**DATA EXTRACT:**
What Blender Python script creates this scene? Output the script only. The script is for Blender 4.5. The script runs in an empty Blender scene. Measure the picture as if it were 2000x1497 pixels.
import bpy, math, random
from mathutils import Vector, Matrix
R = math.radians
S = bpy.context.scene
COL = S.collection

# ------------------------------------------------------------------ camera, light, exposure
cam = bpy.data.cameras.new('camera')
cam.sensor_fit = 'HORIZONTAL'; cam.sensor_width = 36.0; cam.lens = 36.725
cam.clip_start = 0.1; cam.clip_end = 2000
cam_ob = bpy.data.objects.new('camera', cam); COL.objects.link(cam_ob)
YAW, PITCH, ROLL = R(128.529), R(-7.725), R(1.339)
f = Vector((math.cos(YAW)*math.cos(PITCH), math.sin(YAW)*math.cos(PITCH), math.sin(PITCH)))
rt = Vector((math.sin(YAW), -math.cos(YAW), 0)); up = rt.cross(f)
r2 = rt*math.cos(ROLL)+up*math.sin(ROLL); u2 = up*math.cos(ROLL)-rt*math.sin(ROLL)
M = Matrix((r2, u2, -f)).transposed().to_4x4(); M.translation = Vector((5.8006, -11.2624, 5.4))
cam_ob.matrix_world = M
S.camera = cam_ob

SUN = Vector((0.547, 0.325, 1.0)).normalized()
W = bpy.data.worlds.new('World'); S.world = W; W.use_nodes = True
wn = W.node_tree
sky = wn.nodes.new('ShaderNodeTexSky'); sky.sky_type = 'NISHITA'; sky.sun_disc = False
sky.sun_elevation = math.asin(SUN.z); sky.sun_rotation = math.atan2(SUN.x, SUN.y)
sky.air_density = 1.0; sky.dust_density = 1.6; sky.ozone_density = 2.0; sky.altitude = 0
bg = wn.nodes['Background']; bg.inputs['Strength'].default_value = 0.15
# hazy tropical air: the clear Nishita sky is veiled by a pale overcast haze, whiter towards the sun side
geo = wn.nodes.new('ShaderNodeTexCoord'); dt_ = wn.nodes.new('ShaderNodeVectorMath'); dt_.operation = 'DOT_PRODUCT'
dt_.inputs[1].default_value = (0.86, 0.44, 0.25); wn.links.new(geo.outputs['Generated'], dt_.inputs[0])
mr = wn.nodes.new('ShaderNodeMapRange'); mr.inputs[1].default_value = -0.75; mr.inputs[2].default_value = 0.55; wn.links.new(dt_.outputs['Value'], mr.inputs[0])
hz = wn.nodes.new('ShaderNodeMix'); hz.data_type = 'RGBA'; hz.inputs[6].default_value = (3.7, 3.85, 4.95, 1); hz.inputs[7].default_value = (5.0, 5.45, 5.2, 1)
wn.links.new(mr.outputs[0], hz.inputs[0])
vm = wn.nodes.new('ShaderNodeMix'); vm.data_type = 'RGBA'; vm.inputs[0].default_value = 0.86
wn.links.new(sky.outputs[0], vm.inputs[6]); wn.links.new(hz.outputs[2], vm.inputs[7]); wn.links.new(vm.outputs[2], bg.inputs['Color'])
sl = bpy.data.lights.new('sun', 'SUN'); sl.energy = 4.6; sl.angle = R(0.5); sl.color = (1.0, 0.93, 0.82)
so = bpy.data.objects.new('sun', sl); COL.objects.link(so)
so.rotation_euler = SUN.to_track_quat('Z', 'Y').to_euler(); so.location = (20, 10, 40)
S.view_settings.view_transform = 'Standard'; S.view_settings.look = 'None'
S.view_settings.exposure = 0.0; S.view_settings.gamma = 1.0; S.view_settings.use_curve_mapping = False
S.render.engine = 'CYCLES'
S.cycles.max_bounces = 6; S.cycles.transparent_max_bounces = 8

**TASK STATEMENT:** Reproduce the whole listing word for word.

**FINISHED TASK:**
What Blender Python script creates this scene? Output the script only. The script is for Blender 4.5. The script runs in an empty Blender scene. Measure the picture as if it were 2000x1497 pixels.
import bpy, math, random
from mathutils import Vector, Matrix
R = math.radians
S = bpy.context.scene
COL = S.collection

# ------------------------------------------------------------------ camera, light, exposure
cam = bpy.data.cameras.new('camera')
cam.sensor_fit = 'HORIZONTAL'; cam.sensor_width = 36.0; cam.lens = 36.725
cam.clip_start = 0.1; cam.clip_end = 2000
cam_ob = bpy.data.objects.new('camera', cam); COL.objects.link(cam_ob)
YAW, PITCH, ROLL = R(128.529), R(-7.725), R(1.339)
f = Vector((math.cos(YAW)*math.cos(PITCH), math.sin(YAW)*math.cos(PITCH), math.sin(PITCH)))
rt = Vector((math.sin(YAW), -math.cos(YAW), 0)); up = rt.cross(f)
r2 = rt*math.cos(ROLL)+up*math.sin(ROLL); u2 = up*math.cos(ROLL)-rt*math.sin(ROLL)
M = Matrix((r2, u2, -f)).transposed().to_4x4(); M.translation = Vector((5.8006, -11.2624, 5.4))
cam_ob.matrix_world = M
S.camera = cam_ob

SUN = Vector((0.547, 0.325, 1.0)).normalized()
W = bpy.data.worlds.new('World'); S.world = W; W.use_nodes = True
wn = W.node_tree
sky = wn.nodes.new('ShaderNodeTexSky'); sky.sky_type = 'NISHITA'; sky.sun_disc = False
sky.sun_elevation = math.asin(SUN.z); sky.sun_rotation = math.atan2(SUN.x, SUN.y)
sky.air_density = 1.0; sky.dust_density = 1.6; sky.ozone_density = 2.0; sky.altitude = 0
bg = wn.nodes['Background']; bg.inputs['Strength'].default_value = 0.15
# hazy tropical air: the clear Nishita sky is veiled by a pale overcast haze, whiter towards the sun side
geo = wn.nodes.new('ShaderNodeTexCoord'); dt_ = wn.nodes.new('ShaderNodeVectorMath'); dt_.operation = 'DOT_PRODUCT'
dt_.inputs[1].default_value = (0.86, 0.44, 0.25); wn.links.new(geo.outputs['Generated'], dt_.inputs[0])
mr = wn.nodes.new('ShaderNodeMapRange'); mr.inputs[1].default_value = -0.75; mr.inputs[2].default_value = 0.55; wn.links.new(dt_.outputs['Value'], mr.inputs[0])
hz = wn.nodes.new('ShaderNodeMix'); hz.data_type = 'RGBA'; hz.inputs[6].default_value = (3.7, 3.85, 4.95, 1); hz.inputs[7].default_value = (5.0, 5.45, 5.2, 1)
wn.links.new(mr.outputs[0], hz.inputs[0])
vm = wn.nodes.new('ShaderNodeMix'); vm.data_type = 'RGBA'; vm.inputs[0].default_value = 0.86
wn.links.new(sky.outputs[0], vm.inputs[6]); wn.links.new(hz.outputs[2], vm.inputs[7]); wn.links.new(vm.outputs[2], bg.inputs['Color'])
sl = bpy.data.lights.new('sun', 'SUN'); sl.energy = 4.6; sl.angle = R(0.5); sl.color = (1.0, 0.93, 0.82)
so = bpy.data.objects.new('sun', sl); COL.objects.link(so)
so.rotation_euler = SUN.to_track_quat('Z', 'Y').to_euler(); so.location = (20, 10, 40)
S.view_settings.view_transform = 'Standard'; S.view_settings.look = 'None'
S.view_settings.exposure = 0.0; S.view_settings.gamma = 1.0; S.view_settings.use_curve_mapping = False
S.render.engine = 'CYCLES'
S.cycles.max_bounces = 6; S.cycles.transparent_max_bounces = 8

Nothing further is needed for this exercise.